Billsdue points at this report in The Red Herring, indicating that Google has started to loose market share in the high-end user section where it had been able to dominate Baidu, China's largest domestic search engine. Google has been losing out in Beijing, Shanghai and Guangzhou, according to the research company IntelliConsulting.
In Beijing, the only city for which detailed results were made available, Baidu’s market share rose by 13 percent from one year ago to 65.4 percent, the survey showed. Google fell by 12.3 percent, from 32.9 percent to 20.6 percent.
That is a rather dramatic drop and bad news for a company that only started to invest seriously in China at the beginning of this year.
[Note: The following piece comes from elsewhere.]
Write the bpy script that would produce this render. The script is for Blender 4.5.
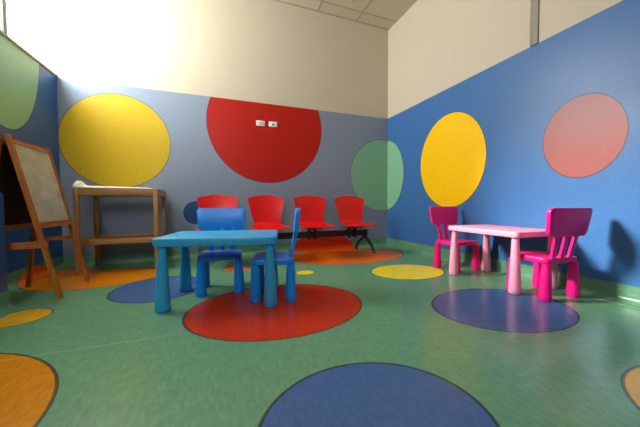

Moving into China had brought the US company only bad news, as they are losing the strong position they had before they were present in China. Billsdue rightfully points at the other US giants, Yahoo and Ebay, who have a similar bad record.
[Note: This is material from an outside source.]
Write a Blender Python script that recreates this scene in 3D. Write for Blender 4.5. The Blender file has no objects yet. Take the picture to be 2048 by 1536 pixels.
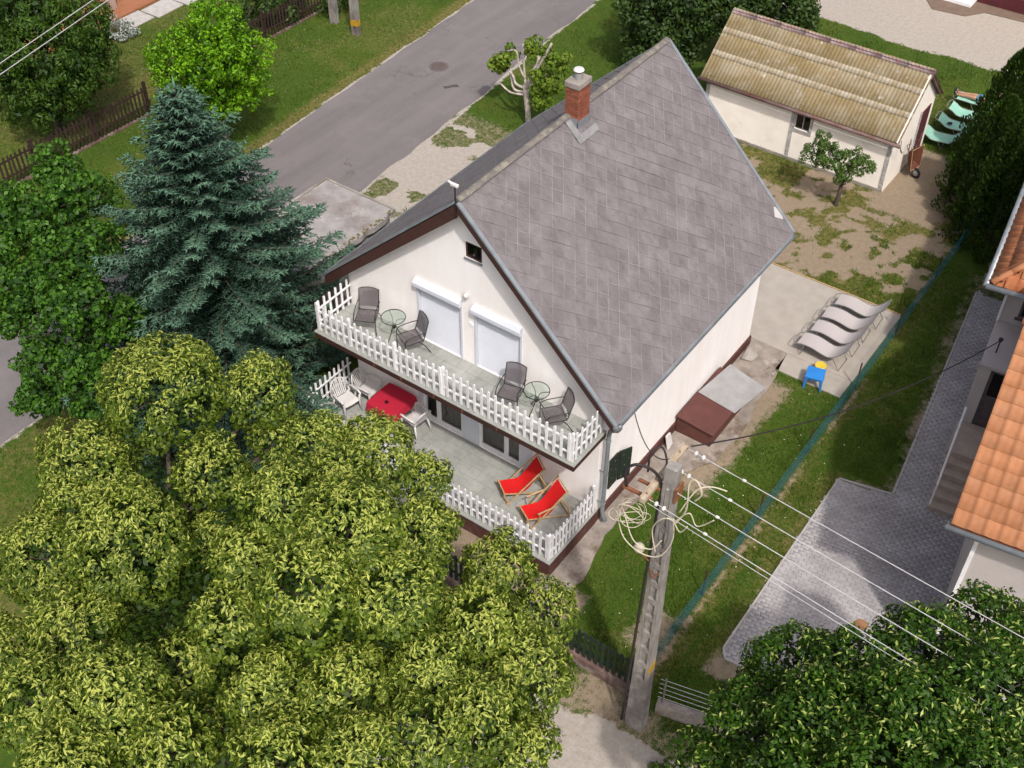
import bpy, math, random
import numpy as np
from mathutils import Vector, Matrix
from mathutils.geometry import tessellate_polygon

random.seed(7)
rng = np.random.default_rng(7)
sc = bpy.context.scene
COL = sc.collection
PI = math.pi

# ------------------------------------------------------------------ camera
cd = bpy.data.cameras.new('camera')
cam = bpy.data.objects.new('camera', cd)
COL.objects.link(cam)
cd.sensor_width = 36.0
cd.lens = 2380.2 / 2048 * 36.0
cd.clip_start = 0.5
cd.clip_end = 2000
_r = Vector((0.81194825, 0.58368944, 0.00683162))
_u = Vector((-0.40728776, 0.55810115, 0.7229383))
_f = Vector((-0.41815872, 0.58977093, -0.69087882))
mw = Matrix.Identity(4)
for i in range(3):
    mw[i][0], mw[i][1], mw[i][2] = _r[i], _u[i], -_f[i]
mw[0][3], mw[1][3], mw[2][3] = 16.958, -16.764, 22.994
cam.matrix_world = mw
sc.camera = cam

# ------------------------------------------------------------------ sky and sun
SUN = Vector((0.577, -0.47, 1.0)).normalized()
w = bpy.data.worlds.new('World')
sc.world = w
w.use_nodes = True
nt = w.node_tree
sky = nt.nodes.new('ShaderNodeTexSky')
sky.sky_type = 'NISHITA'
sky.sun_disc = False
sky.sun_elevation = math.asin(SUN.z)
sky.sun_rotation = math.atan2(SUN.x, SUN.y)
sky.dust_density = 5.0
sky.air_density = 0.8
bg = nt.nodes['Background']
bg.inputs['Strength'].default_value = 0.15
hz = nt.nodes.new('ShaderNodeHueSaturation')
hz.inputs['Saturation'].default_value = 0.6
nt.links.new(sky.outputs['Color'], hz.inputs['Color'])
nt.links.new(hz.outputs[0], bg.inputs['Color'])
sd = bpy.data.lights.new('sun', 'SUN')
sd.energy = 2.55
sd.angle = math.radians(2.0)
sd.color = (1.0, 0.945, 0.87)
so = bpy.data.objects.new('sun', sd)
COL.objects.link(so)
so.location = (20, -16, 35)
so.rotation_euler = (-SUN).to_track_quat('-Z', 'Y').to_euler()
sc.view_settings.view_transform = 'Standard'
sc.view_settings.look = 'None'
sc.view_settings.gamma = 1.0
sc.view_settings.exposure = 0.42
sc.view_settings.use_curve_mapping = False
sc.cycles.max_bounces = 6
sc.cycles.transparent_max_bounces = 8
sc.cycles.use_denoising = True


# ------------------------------------------------------------------ mesh helpers
class B:
    def __init__(s):
        s.v = []
        s.f = []

    def add(s, vs, fs):
        n = len(s.v)
        s.v += [tuple(p) for p in vs]
        s.f += [tuple(i + n for i in f) for f in fs]
        return s

    def box(s, x0, y0, z0, x1, y1, z1):
        return s.add([(x0, y0, z0), (x1, y0, z0), (x1, y1, z0), (x0, y1, z0), (x0, y0, z1), (x1, y0, z1), (x1, y1, z1), (x0, y1, z1)],
                     [(0, 3, 2, 1), (4, 5, 6, 7), (0, 1, 5, 4), (1, 2, 6, 5), (2, 3, 7, 6), (3, 0, 4, 7)])

    def bar(s, p, q, wd, ht, up=(0, 0, 1)):
        p, q = Vector(p), Vector(q)
        d = (q - p).normalized()
        u = Vector(up)
        if abs(d.dot(u)) > 0.98:
            u = Vector((1, 0, 0))
        a = d.cross(u).normalized() * (wd / 2)
        b = a.cross(d).normalized() * (ht / 2)
        vs = [p - a - b, p + a - b, p + a + b, p - a + b, q - a - b, q + a - b, q + a + b, q - a + b]
        return s.add(vs, [(0, 1, 2, 3), (4, 7, 6, 5), (0, 4, 5, 1), (1, 5, 6, 2), (2, 6, 7, 3), (3, 7, 4, 0)])

    def tube(s, pts, r, n=6, cap=True):
        pts = [Vector(p) for p in pts]
        m = len(pts)
        rs = r if isinstance(r, (list, tuple)) else [r] * m
        ref = None
        vs = []
        for i, p in enumerate(pts):
            d = (pts[min(i + 1, m - 1)] - pts[max(i - 1, 0)])
            d = d.normalized() if d.length > 1e-9 else Vector((0, 0, 1))
            if ref is None:
                ref = Vector((0, 0, 1)) if abs(d.z) < 0.9 else Vector((1, 0, 0))
            a = d.cross(ref)
            a = a.normalized() if a.length > 1e-6 else d.orthogonal().normalized()
            b = a.cross(d).normalized()
            ref = b
            for k in range(n):
                t = 2 * PI * k / n
                vs.append(p + (a * math.cos(t) + b * math.sin(t)) * rs[i])
        fs = []
        for i in range(m - 1):
            for k in range(n):
                k2 = (k + 1) % n
                fs.append((i * n + k, i * n + k2, (i + 1) * n + k2, (i + 1) * n + k))
        if cap:
            fs.append(tuple(range(n - 1, -1, -1)))
            fs.append(tuple(range((m - 1) * n, m * n)))
        return s.add(vs, fs)

    def lathe(s, prof, c=(0, 0, 0), n=16, cap=True):
        vs = []
        fs = []
        for r, z in prof:
            for k in range(n):
                t = 2 * PI * k / n
                vs.append((c[0] + r * math.cos(t), c[1] + r * math.sin(t), c[2] + z))
        m = len(prof)
        for i in range(m - 1):
            for k in range(n):
                k2 = (k + 1) % n
                fs.append((i * n + k, i * n + k2, (i + 1) * n + k2, (i + 1) * n + k))
        if cap:
            fs.append(tuple(range(n - 1, -1, -1)))
            fs.append(tuple(range((m - 1) * n, m * n)))
        return s.add(vs, fs)

    def prism(s, poly, a, b):
        """poly: 3-D points of one face; extruded by the vector a->b given as offset b"""
        n = len(poly)
        off = Vector(b)
        vs = [Vector(p) + Vector(a) for p in poly] + [Vector(p) + Vector(a) + off for p in poly]
        fs = [tuple(range(n - 1, -1, -1)), tuple(range(n, 2 * n))]
        fs += [(i, (i + 1) % n, n + (i + 1) % n, n + i) for i in range(n)]
        return s.add(vs, fs)

    def mesh(s, name, mat, smooth=False):
        me = bpy.data.meshes.new(name)
        me.from_pydata(s.v, [], s.f)
        me.update()
        if mat:
            me.materials.append(mat)
        if smooth:
            me.polygons.foreach_set('use_smooth', [True] * len(me.polygons))
        return me

    def build(s, name, mat, parent=None, smooth=False, bevel=0.0, loc=None, rot=None):
        return obj(name, s.mesh(name, mat, smooth), parent, bevel, loc, rot)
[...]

Can any large US Internet company succeed on its own China? The record--Yahoo, Ebay and now Google--is not encouraging.
Update I: China Net investor writes that the market share of Google has slipped more than 10 percent. That is one way of counting. I would say they have lost more than 30 percent of their market.
Update II: China Web2.0 comes with another report by CNNIC documenting the drop of Google. Although less dramatic than the other report, the drop is still remarkable. I find the two explanations for the drop not really convincing - although I do not have a better one myself. Key word blocking has always been in place, so that could not explain the difference, unless Baidu has improved greatly in the past year. Making Google more local could perhaps work out in the future, but does not explain why it was then so successful in the past when it was not even present in China.
Meanwhile many of the freshly-hired Google-employees are according to rumors in the market leaving the company again because they have no faith in its future. This all needs some thought.
Update III: Jake Ludington also takes a shot at the Google' problem in China.
Among people I spoke with from the tech community, the prevailing opinion is that Google isn’t taking China seriously. By dictating business decisions about China from Mountain View, CA in the U.S., the opinions feel that Google isn’t making an effort to understand the Chinese search market.

1 Comments:

Anonymous Kevin S. said...

I think Google's woes are mostly due to Chinese nationalism. Baidu is entirely indigenous and that is very attractive to Chinese people. Google is seen as being the search engine that foreigners use. As more and more Chinese get online, the number of low-end users using Baidu increases, in turn increasing peer pressure on the high-end user to use Baidu as well.